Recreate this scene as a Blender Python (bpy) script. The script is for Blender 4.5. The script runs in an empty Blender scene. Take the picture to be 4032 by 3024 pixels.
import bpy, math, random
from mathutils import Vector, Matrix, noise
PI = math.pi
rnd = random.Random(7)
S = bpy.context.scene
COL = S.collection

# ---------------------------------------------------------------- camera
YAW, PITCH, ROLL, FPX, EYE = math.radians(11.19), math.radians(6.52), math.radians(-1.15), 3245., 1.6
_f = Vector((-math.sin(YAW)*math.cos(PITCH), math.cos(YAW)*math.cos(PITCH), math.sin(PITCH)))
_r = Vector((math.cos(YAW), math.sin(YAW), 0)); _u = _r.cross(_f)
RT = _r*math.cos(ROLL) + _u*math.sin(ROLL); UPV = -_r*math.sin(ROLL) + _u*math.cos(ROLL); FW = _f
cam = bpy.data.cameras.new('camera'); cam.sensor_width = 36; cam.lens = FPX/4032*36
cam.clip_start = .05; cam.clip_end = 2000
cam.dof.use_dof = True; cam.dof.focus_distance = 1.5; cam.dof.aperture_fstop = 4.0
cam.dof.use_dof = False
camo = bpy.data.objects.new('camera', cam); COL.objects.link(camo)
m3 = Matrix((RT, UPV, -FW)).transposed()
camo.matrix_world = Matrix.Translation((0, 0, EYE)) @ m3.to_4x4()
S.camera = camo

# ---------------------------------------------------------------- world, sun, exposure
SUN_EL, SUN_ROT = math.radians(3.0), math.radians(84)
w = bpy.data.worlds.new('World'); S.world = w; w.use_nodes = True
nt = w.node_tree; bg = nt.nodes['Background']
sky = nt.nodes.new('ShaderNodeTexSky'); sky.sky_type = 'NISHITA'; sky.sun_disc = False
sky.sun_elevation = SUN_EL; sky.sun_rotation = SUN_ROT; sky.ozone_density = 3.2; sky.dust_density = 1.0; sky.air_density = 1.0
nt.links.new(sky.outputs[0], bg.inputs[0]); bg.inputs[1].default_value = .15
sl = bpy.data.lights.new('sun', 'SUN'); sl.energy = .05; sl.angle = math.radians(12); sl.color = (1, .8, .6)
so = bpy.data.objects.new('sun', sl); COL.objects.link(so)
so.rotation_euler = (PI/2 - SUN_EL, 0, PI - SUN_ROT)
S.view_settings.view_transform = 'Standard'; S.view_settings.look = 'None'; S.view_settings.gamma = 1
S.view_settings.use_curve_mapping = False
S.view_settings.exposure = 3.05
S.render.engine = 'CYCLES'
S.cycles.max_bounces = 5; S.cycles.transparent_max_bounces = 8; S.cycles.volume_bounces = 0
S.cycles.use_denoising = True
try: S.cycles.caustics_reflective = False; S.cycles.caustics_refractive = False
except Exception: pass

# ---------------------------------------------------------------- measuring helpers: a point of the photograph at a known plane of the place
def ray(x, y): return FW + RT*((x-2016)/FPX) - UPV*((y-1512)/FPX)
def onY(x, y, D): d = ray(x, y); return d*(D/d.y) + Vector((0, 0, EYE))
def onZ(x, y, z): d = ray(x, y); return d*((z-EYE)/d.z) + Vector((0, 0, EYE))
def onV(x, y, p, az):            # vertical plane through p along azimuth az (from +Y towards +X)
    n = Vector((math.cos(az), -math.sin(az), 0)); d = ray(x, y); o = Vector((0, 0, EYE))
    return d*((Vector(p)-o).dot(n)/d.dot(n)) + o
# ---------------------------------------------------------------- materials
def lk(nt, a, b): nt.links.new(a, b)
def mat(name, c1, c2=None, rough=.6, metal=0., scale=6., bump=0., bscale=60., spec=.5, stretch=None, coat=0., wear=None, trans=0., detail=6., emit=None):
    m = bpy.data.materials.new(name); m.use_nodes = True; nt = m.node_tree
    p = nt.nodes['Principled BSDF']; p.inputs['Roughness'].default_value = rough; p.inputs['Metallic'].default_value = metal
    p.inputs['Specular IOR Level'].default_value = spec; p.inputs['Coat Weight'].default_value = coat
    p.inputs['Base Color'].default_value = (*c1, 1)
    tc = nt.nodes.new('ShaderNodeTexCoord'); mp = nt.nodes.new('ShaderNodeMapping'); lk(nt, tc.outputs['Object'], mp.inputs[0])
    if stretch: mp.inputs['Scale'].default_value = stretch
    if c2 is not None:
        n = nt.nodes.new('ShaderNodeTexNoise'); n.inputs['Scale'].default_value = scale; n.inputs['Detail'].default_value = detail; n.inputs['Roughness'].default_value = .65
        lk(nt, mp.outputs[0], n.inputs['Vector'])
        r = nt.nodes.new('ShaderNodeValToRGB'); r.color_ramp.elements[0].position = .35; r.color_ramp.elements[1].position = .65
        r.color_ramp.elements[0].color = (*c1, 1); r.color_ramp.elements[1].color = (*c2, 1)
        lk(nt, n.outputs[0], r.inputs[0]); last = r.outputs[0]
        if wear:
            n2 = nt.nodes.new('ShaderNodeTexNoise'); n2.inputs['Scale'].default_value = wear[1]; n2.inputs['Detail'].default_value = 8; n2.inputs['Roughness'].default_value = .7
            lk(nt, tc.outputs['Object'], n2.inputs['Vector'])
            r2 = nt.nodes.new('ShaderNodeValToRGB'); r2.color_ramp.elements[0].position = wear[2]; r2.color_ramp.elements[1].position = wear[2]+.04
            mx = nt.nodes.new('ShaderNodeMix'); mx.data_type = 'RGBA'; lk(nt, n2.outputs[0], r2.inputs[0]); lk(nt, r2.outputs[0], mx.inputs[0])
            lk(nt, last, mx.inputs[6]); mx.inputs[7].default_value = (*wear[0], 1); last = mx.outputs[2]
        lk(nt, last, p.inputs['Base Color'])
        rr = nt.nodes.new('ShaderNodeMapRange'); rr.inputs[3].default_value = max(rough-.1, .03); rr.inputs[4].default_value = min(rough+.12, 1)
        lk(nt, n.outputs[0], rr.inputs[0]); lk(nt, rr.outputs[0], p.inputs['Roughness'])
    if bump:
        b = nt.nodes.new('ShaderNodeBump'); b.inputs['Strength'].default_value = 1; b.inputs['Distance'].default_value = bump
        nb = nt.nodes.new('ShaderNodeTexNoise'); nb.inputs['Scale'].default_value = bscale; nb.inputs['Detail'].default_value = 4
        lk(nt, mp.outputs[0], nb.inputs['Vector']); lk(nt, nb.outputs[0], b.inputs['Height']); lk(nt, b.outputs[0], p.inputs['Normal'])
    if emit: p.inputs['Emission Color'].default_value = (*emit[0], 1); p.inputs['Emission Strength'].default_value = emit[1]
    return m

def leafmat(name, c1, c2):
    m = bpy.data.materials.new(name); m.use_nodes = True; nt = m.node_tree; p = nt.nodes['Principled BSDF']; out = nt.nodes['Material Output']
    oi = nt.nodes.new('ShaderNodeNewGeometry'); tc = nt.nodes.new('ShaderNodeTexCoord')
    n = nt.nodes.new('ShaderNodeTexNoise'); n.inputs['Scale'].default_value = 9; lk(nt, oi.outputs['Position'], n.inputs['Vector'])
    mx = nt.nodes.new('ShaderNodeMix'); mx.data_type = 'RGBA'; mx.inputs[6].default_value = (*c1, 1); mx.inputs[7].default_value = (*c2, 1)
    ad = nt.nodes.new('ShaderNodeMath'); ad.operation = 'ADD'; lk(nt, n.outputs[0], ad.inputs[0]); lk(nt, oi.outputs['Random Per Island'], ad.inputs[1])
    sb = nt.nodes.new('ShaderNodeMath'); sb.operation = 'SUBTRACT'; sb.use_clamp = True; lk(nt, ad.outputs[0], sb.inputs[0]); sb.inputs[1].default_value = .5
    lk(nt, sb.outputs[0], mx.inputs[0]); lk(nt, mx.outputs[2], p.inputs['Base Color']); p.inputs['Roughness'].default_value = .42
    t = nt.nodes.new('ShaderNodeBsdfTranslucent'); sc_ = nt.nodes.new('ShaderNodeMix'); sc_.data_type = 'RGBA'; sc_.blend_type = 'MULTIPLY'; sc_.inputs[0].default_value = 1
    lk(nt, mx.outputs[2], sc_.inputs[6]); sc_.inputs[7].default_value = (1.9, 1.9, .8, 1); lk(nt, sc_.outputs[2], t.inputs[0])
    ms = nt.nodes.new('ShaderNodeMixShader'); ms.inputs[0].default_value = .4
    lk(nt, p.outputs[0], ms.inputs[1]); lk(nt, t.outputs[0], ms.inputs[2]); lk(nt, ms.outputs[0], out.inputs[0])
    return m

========

What needs to be done: In this exercise, copy only the lines from the opening line of the material through the line where "S.camera = camo" appears.

Task result:
Recreate this scene as a Blender Python (bpy) script. The script is for Blender 4.5. The script runs in an empty Blender scene. Take the picture to be 4032 by 3024 pixels.
import bpy, math, random
from mathutils import Vector, Matrix, noise
PI = math.pi
rnd = random.Random(7)
S = bpy.context.scene
COL = S.collection

# ---------------------------------------------------------------- camera
YAW, PITCH, ROLL, FPX, EYE = math.radians(11.19), math.radians(6.52), math.radians(-1.15), 3245., 1.6
_f = Vector((-math.sin(YAW)*math.cos(PITCH), math.cos(YAW)*math.cos(PITCH), math.sin(PITCH)))
_r = Vector((math.cos(YAW), math.sin(YAW), 0)); _u = _r.cross(_f)
RT = _r*math.cos(ROLL) + _u*math.sin(ROLL); UPV = -_r*math.sin(ROLL) + _u*math.cos(ROLL); FW = _f
cam = bpy.data.cameras.new('camera'); cam.sensor_width = 36; cam.lens = FPX/4032*36
cam.clip_start = .05; cam.clip_end = 2000
cam.dof.use_dof = True; cam.dof.focus_distance = 1.5; cam.dof.aperture_fstop = 4.0
cam.dof.use_dof = False
camo = bpy.data.objects.new('camera', cam); COL.objects.link(camo)
m3 = Matrix((RT, UPV, -FW)).transposed()
camo.matrix_world = Matrix.Translation((0, 0, EYE)) @ m3.to_4x4()
S.camera = camo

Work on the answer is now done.